Besides, Germany played another important role in speeding up the armament race. For example, Britain built its first dreadnought in 1906 and she followed in 1913. in 1898, several Navy Laws were passed to increased German number of battleships, which was regarded as a luxury for a continental country. Definitely, Britain regarded the German action a challenge to her naval supremacy and the Anglo-German relations were deteriorated. Kaiser’s unskillful diplomatic skills and aggressive character in asking for a place in the sun gave serious blow to international harmony. The Schlieffen Plan, which had violated the neutrality of Belgium, finally dragged Britain into war.
Furthermore, the alliance system also led to the war indirectly. Though the alliance system was defensive in nature, it aroused strong suspicion and fear in Europe by dividing it into two camps. Despite its nature of turning a local dispute into a general war, the outbreak of the WWI was not very much because of the alliance system. For example, Britain entered into the war for Belgian neutrality and Italy even joined the side of the Allies for the promised territories in the secret agreement with France.
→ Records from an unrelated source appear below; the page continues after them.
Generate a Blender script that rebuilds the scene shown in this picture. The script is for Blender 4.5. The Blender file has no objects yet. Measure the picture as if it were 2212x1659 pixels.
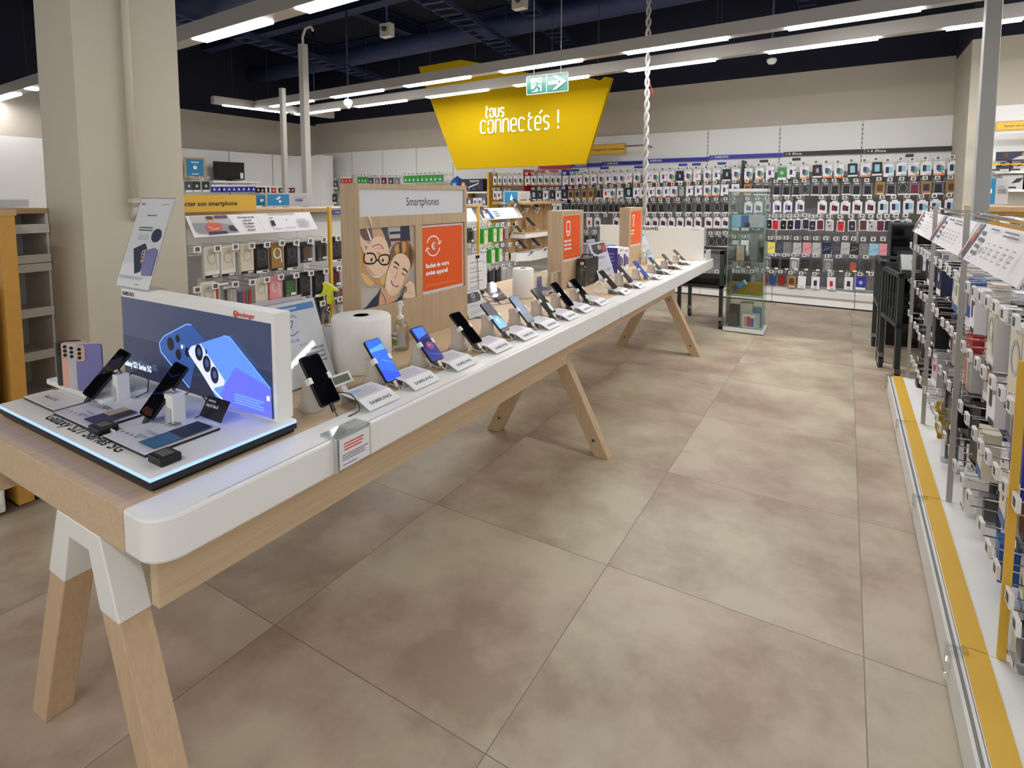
import bpy, math, random
from mathutils import Vector, Matrix
random.seed(7)
PI = math.pi
scene = bpy.context.scene
col = scene.collection

# ---------------------------------------------------------------- camera, world, exposure
W_, H_ = 2212.0, 1659.0
FOC, CX, CY, YAW, PITCH, EYE = 1208.96, 1105.6, 516.96, 0.5379, -0.0793, 1.42
FWD = Vector((-math.sin(YAW) * math.cos(PITCH), math.cos(YAW) * math.cos(PITCH), math.sin(PITCH)))
RGT = Vector((math.cos(YAW), math.sin(YAW), 0.0))
UPV = RGT.cross(FWD)
cam_data = bpy.data.cameras.new('camera')
cam = bpy.data.objects.new('camera', cam_data)
col.objects.link(cam)
cam.matrix_world = Matrix(((RGT.x, UPV.x, -FWD.x, 0), (RGT.y, UPV.y, -FWD.y, 0), (RGT.z, UPV.z, -FWD.z, EYE), (0, 0, 0, 1)))
cam_data.sensor_fit = 'HORIZONTAL'
cam_data.sensor_width = 36.0
cam_data.lens = FOC / W_ * 36.0
cam_data.shift_x = (W_ / 2 - CX) / W_
cam_data.shift_y = (CY - H_ / 2) / W_
cam_data.clip_start = 0.02
cam_data.clip_end = 200
scene.camera = cam

world = bpy.data.worlds.new('store_fill')  # even ambient fill standing in for the lit rest of the store
scene.world = world
world.use_nodes = True
world.node_tree.nodes['Background'].inputs[0].default_value = (1.0, 0.98, 0.95, 1)
world.node_tree.nodes['Background'].inputs[1].default_value = 0.52
scene.view_settings.view_transform = 'Standard'
scene.view_settings.look = 'None'
scene.view_settings.gamma = 1.0
scene.view_settings.exposure = 0.8
scene.view_settings.use_curve_mapping = False
LED = 14.0                                    # radiance of the ceiling diffusers

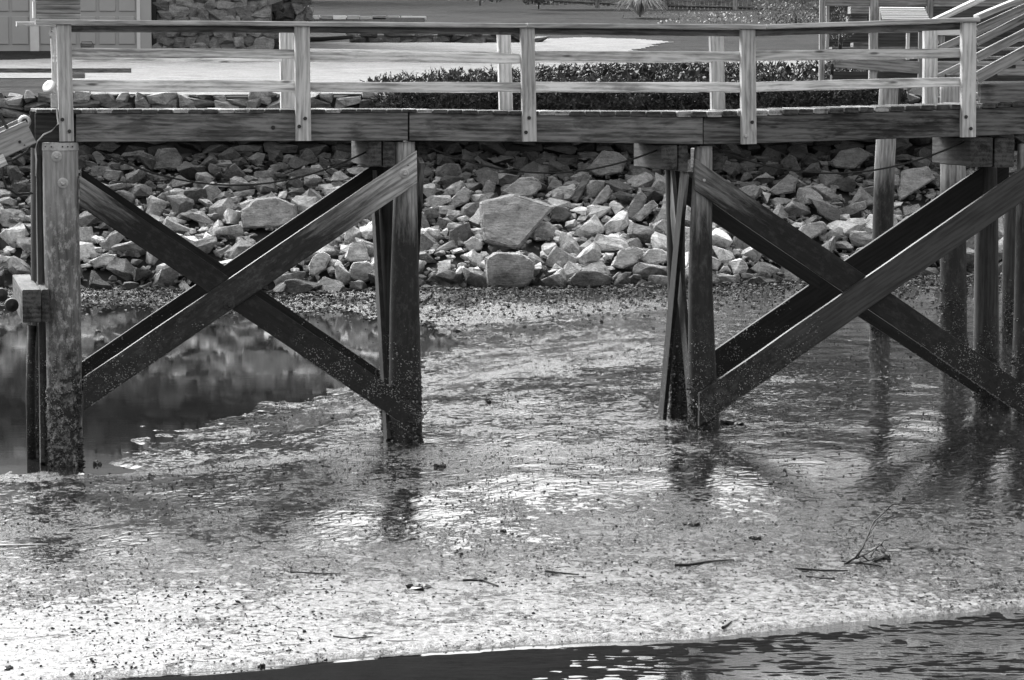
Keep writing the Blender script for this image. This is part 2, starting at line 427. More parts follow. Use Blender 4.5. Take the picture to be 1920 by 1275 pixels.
def barnacles(parent, points, name='barnacles'):
    """points: list of (pos, normal, size)"""
    vs, fs = [], []
    for p, n, s in points:
        n = n.normalized(); a = n.orthogonal().normalized(); b = n.cross(a); i = len(vs); ph = random.random()*6
        k = 5
        for j in range(k):
            q = ph+2*math.pi*j/k; vs.append(p+(a*math.cos(q)+b*math.sin(q))*s*random.uniform(.8, 1.2)-n*.004)
        for j in range(k):
            q = ph+2*math.pi*j/k; vs.append(p+(a*math.cos(q)+b*math.sin(q))*s*.45+n*s*.9)
        for j in range(k): fs.append((i+j, i+(j+1) % k, i+k+(j+1) % k, i+k+j))
        fs.append(tuple(i+k+j for j in range(k)))
    me = bpy.data.meshes.new(name); me.from_pydata([tuple(v) for v in vs], [], fs)
    mw = W[parent.name]; me.transform(mw.inverted())
    return tag(obj(name, me, 'barn', parent, mw), kind='stuff')
def leaf_mesh(name, blades):
    """blades: (base, tip, width vector, tone) -> one quad-ish blade each"""
    vs, fs, tn = [], [], []
    for p, q, wv, tone in blades:
        i = len(vs); m_ = p.lerp(q, .45); vs += [tuple(p), tuple(m_+wv), tuple(q), tuple(m_-wv)]; fs.append((i, i+1, i+2, i+3)); tn.append(tone)
    me = bpy.data.meshes.new(name); me.from_pydata(vs, [], fs)
    at_ = me.attributes.new('tone', 'FLOAT', 'FACE'); at_.data.foreach_set('value', tn); return me
def rv(): 
    while True:
        v = Vector((random.uniform(-1, 1), random.uniform(-1, 1), random.uniform(-1, 1)))
        if 0 < v.length < 1: return v

# ------------------------------------------------------------------ THE SETTING
def grid_obj(name, xs, ys, fz, mat, kind='structure', mask=None, label=None):
    vs = []; nx, ny = len(xs), len(ys)
    for y in ys:
        for x in xs: vs.append((x, y, fz(x, y)))
    fs = [(j*nx+i, j*nx+i+1, (j+1)*nx+i+1, (j+1)*nx+i) for j in range(ny-1) for i in range(nx-1) if mask is None or mask((xs[i]+xs[i+1])/2, (ys[j]+ys[j+1])/2)]
    me = bpy.data.meshes.new(name); me.from_pydata(vs, [], fs)
    me.polygons.foreach_set('use_smooth', [True]*len(fs)); me.validate()
    o = obj(name, me, mat); o['kind'] = kind; return o
def rng(a, b, s):
    n = max(1, int(round((b-a)/s))); return [a+(b-a)*i/n for i in range(n+1)]
xs = rng(-60, -10.6, 4)[:-1]+rng(-10.6, 10.6, .09)+rng(10.6, 60, 4)[1:]
ys = rng(-40, 17, 5)[:-1]+rng(17, 24, .06)[:-1]+rng(24, 57, .13)
mo = grid_obj('mudflat', xs, ys, mud, 'mud')
sm = mo.modifiers.new('fine', 'SUBSURF'); sm.subdivision_type = 'SIMPLE'; sm.levels = 0; sm.render_levels = 2
grid_obj('rock_bank_ground', rng(-60, 60, .8), rng(51.5, 59.2, .35), lambda x, y: slope_z(x, y)-.12 if y > lerp(TOE, x) else mud(x, y)-.15, 'earth')
grid_obj('lawn', rng(-400, -30, 20)[:-1]+rng(-30, 30, 1)+rng(30, 400, 20)[1:], rng(58.9, 130, .8)+rng(132, 1200, 20), land_z, 'lawn')
grid_obj('water', rng(-200, 200, 10), rng(-200, 40, 10), lambda x, y: WATER_Z, 'water')
def shade_sheet_z(x, y):
    sy = lerp(shorew, x) + .06*nz(x*1.2, 3.3) + .03*nz(x*5, 1)
    f = sstep(-2.2, 2.5, x); n_ = .3*nz(x*.45+4, y*1.8, 9)+.45*nz(x*2.2, y*7, 2)+.75*nz(x*8, y*22, 6)
    e = sstep(-.05, .25, sy-y)
    return WATER_Z+(.012+f*(-.0115-.004*sstep(.2, 1.2, sy-y)+.020*n_))*e-.03*(1-e)
xs_ = rng(-6, 9, .035)
be = grid_obj('channel_shade_sheet', xs_, rng(18.3, 22.6, .022), shade_sheet_z, 'bedshade', mask=lambda x, y: y < lerp(shorew, x)+.2)  # dark sheet laid over the water in place of shade
def pool_mask(x, y): return poly_sd(x, y, poolw) < 1.0
grid_obj('pool_water', rng(-16, 2, .3), rng(27, 55, .3), lambda x, y: POOL_Z, 'pool', mask=pool_mask)
# gravel drive: polygon traced on the sloping ground
GR = [(-200, 147), (110, 148), (135, 182), (300, 184), (760, 186), (1100, 150), (1560, 150), (1562, 112), (1400, 110), (1180, 97), (1250, 80), (1190, 74), (1100, 71), (980, 75), (900, 82), (640, 80), (480, 84), (290, 104), (-200, 122)]
grw = []
for u, v in GR:
    p = hit(u, v, 59.05); grw.append((p.x, max(59.12, p.y)))
grid_obj('gravel_drive', rng(-20, 12, .15), rng(59.1, 110, .2), lambda x, y: land_z(x, y)+.02, 'gravel', mask=lambda x, y: poly_sd(x+.3*nz(x, y), y, grw) < 0)
# unseen trees added beyond the lawn, heights shaped for the glare on the mud
bl = []
for i in range(38):
    cx = -75+150*(i+random.random())/38; cy = random.uniform(142, 180); H = (19+3*(1-sstep(-12, 2, cx))+4*sstep(9, 20, cx))*random.uniform(.85, 1.15)*cy/160; base = land_z(cx, cy)
    for k in range(1100):
        d = rv(); z = base+H*.5+d.z*H*.5; wd = (1-.55*max(0, d.z))*max(H*.27, 4.5)
        p = Vector((cx+d.x*wd, cy+d.y*wd, z)) ; s = random.uniform(.35, .8)
        bl.append((p, p+rv()*s*1.6, rv()*s*.7, random.random()))
tag(obj('unseen_woodland', leaf_mesh('unseen_woodland', bl), 'leafwood'), 'unseen dark trees added beyond the lawn to shape the mud reflections', 'unseen_woodland', kind='stuff')

# ------------------------------------------------------------------ STONES
def hull_rock(sx, sy, sz, n=13, boxy=.55, seed=None, rough=.05, sub=1):
    rnd = random.Random(seed if seed is not None else random.random()); bm = bmesh.new()
    for _ in range(n):
        v = Vector((rnd.uniform(-1, 1), rnd.uniform(-1, 1), rnd.uniform(-1, 1)))
        m_ = max(abs(v.x), abs(v.y), abs(v.z)); v2 = v/m_*rnd.uniform(.8, 1)
        v = v.normalized().lerp(v2, boxy)
        bm.verts.new((v.x*sx, v.y*sy, v.z*sz))
    r = bmesh.ops.convex_hull(bm, input=bm.verts)
    bmesh.ops.delete(bm, geom=[g for g in r['geom_interior'] if isinstance(g, bmesh.types.BMVert)], context='VERTS')
    bmesh.ops.dissolve_limit(bm, angle_limit=R(14), verts=bm.verts, edges=bm.edges)
    m_ = min(sx, sy, sz)
    bmesh.ops.bevel(bm, geom=list(bm.edges), offset=m_*.04, segments=2, affect='EDGES', profile=.6)
    if sub:
        bmesh.ops.triangulate(bm, faces=bm.faces)
        bmesh.ops.subdivide_edges(bm, edges=[e for e in bm.edges if e.calc_length() > m_*.5], cuts=1)
        bmesh.ops.triangulate(bm, faces=bm.faces)
    sd = rnd.random()*90
    bm.normal_update()
    for v in bm.verts:
        q = v.co*(1.6/m_*.5)+Vector((sd, sd, sd)); v.co += v.normal*rough*m_*(noise.noise(q)+.5*noise.noise(q*2.7))*1.3
    return bm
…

Some historian even claimed that imperialism served as another important source of conflicts in leading to the WWI. For examples, Triple Alliance was formed due to the conflict between France and Italy over Tunisia. The clash between the Triple Entente and Triple Alliance in the Moroccan Crises also sowed the seeds for the outbreak of war. However, imperialism should not be the most important factor in leading the war as most of the colonial conflicts had been settled before 1914. It was rather the deep-rooted hatred among the Powers and the diplomats’ miscalculation of a quick and local war that led to the outbreak of war.
To conclude, Sarajevo Incident was the sparking fire that set off the war. The other long-term causes such as extreme nationalism, imperialism, armament race and alliance system acted as more decisive factors in leading to the war.